Enter taxable value if your county or assessor notice shows it. That is usually the closest input to the actual bill because exemptions and caps may already be reflected.

If taxable value is not available, use assessed value. Assessed value is the assessor's tax value and may be different from the sale price or market value.

Market value is only a fallback. A home may sell for $500,000 but be taxed on a lower assessed or taxable value, especially where assessment ratios, homestead exemptions, senior exemptions, or reassessment caps apply.

Assessment ratio is the bridge between market value and assessed value in some jurisdictions. If a $400,000 home is assessed at 80% of market value, the assessed value is $320,000 before exemptions.

How millage rates convert to percentages

A millage rate is tax per $1,000 of taxable value. One mill equals 0.1%, so 10 mills equals 1.0% and 20 mills equals 2.0%.

Example: $350,000 of taxable value at 20 mills is the same as $350,000 at 2.0%, giving an estimated $7,000 annual property tax.

If a county rate is shown as 14.25 mills, enter 1.425% in the calculator. If the rate is already shown as 1.2%, enter 1.2.

Common mistakes when estimating property tax

Using market value when the local tax bill is based on assessed value, taxable value, or an assessment ratio.

Assuming the entered rate includes every local levy, school district charge, special assessment, or parcel tax.

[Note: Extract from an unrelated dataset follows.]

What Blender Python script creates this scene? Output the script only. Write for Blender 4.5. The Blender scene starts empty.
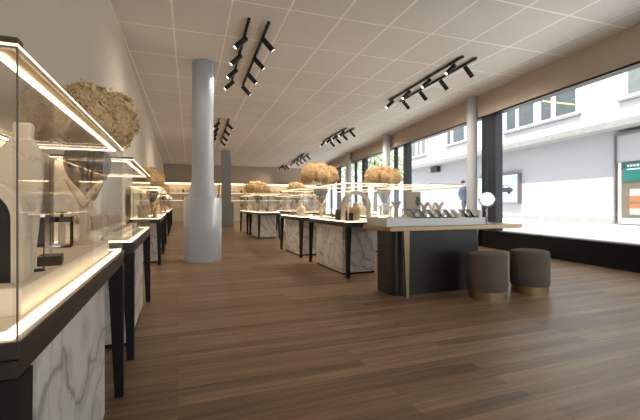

Forgetting exemptions, caps, senior relief, homestead treatment, or reassessment after purchase.

Treating monthly mortgage plus tax as full PITI. Insurance, HOA dues, PMI, escrow changes, and utilities are outside this component.

Using this page to estimate rental taxable income. Rental income tax belongs on the rental income tax calculator.

Worked examples: property tax

Example: enter a $350,000 property value and a 1.2% annual property tax rate.

The calculator estimates annual property tax of $4,200, divides it into a monthly tax amount of $350, and shows the effective tax rate used.

Millage example: 20 mills equals 2.0%. On a $350,000 taxable value, that gives an estimated $7,000 annual tax, or about $583.33 per month.

County comparison: a $350,000 taxable value at 0.7% gives $2,450 a year, while the same taxable value at 2.2% gives $7,700 a year. The house price is the same, but the local rate changes the monthly ownership cost by $437.50.

If you also enter a monthly mortgage payment, it shows mortgage plus property tax for a rough housing-cost view.

Change the tax rate separately from the property value so you can see whether higher tax comes from assessment, local rate, or both.

Combining with related property estimates

Use mortgage calculator for principal-and-interest payment before adding a property tax estimate here, or use mortgage PITI and escrow for a full US monthly mortgage payment with taxes and insurance.

Use rent vs buy when the decision is whether buying beats renting over time.

Use rental income tax for rental income, expenses, depreciation, and estimated tax owed.

Use itemized vs standard deduction only when you need to consider whether property tax may matter for itemized deductions.

For wider ownership context, read the mortgage and home buying property costs guide or the PITI and escrow explainer.

Checks before relying on the result

Check the local assessed value, not only the listing price or purchase price.

Check whether the rate entered includes county, city, school, and special district charges.

Check whether exemptions, caps, reassessment, or escrow timing make the first-year bill different from the simple estimate.

When to rerun this estimate

Rerun this property tax calculator when assessed value, local rate, exemptions, or mortgage payment changes.

Recheck after receiving an assessment notice or escrow analysis because those documents can move monthly housing cost.

If this estimate differs from a tax bill, trace assessed value, taxable value, rate, exemptions, and special charges separately.

Estimate property tax

  1. 1

    Enter property value

    Use taxable value if known, assessed value if available, or market value only as a rough early estimate.

  2. 2

    Set annual property tax rate

    Enter the local effective rate as a percentage. If your bill gives mills, divide mills by 10 to convert to percent.

  3. 3

    Optional monthly mortgage payment

    Compare tax escrow with total housing payment if provided.

  4. 4

    Review annual and monthly tax

    Use monthly figure for budgeting and rental analysis.

US property tax: common questions

Is property value the same as assessed value?

No. Market value is an estimated sale price, while assessed value is set by the local assessor for tax purposes. Taxable value may be lower after exemptions, caps, or local adjustments.

Why do rates vary by county?

County, city, school district, and special district levies combine into the total effective rate. Two nearby homes can have different tax bills if they sit in different jurisdictions.

Can property tax change every year?

Yes — reassessments and millage votes can raise or lower bills.

Is property tax deductible on federal returns?

SALT deduction rules limit deductibility — consult current IRS limits.

How does this help landlords?

Pair with rental income tax calculator for expense and profit planning.

Is this the same as UK council tax or stamp duty?

No. This page estimates US-style annual property tax. UK council tax uses local authority bands, and stamp duty is a purchase transaction tax rather than an annual property tax bill.

Should I rely on this property tax estimate when filing or buying?

No. It is a simplified estimate from the value and rate entered. Actual property tax depends on local assessments, exemptions, special districts, reassessments, escrow timing, and official bills.

Disclaimer: This calculator provides simplified tax estimates for education and planning only. It is not tax, legal, accounting, or financial advice. Rules change by jurisdiction, filing status, and personal circumstances — verify results with official guidance or a qualified tax professional before filing or making decisions.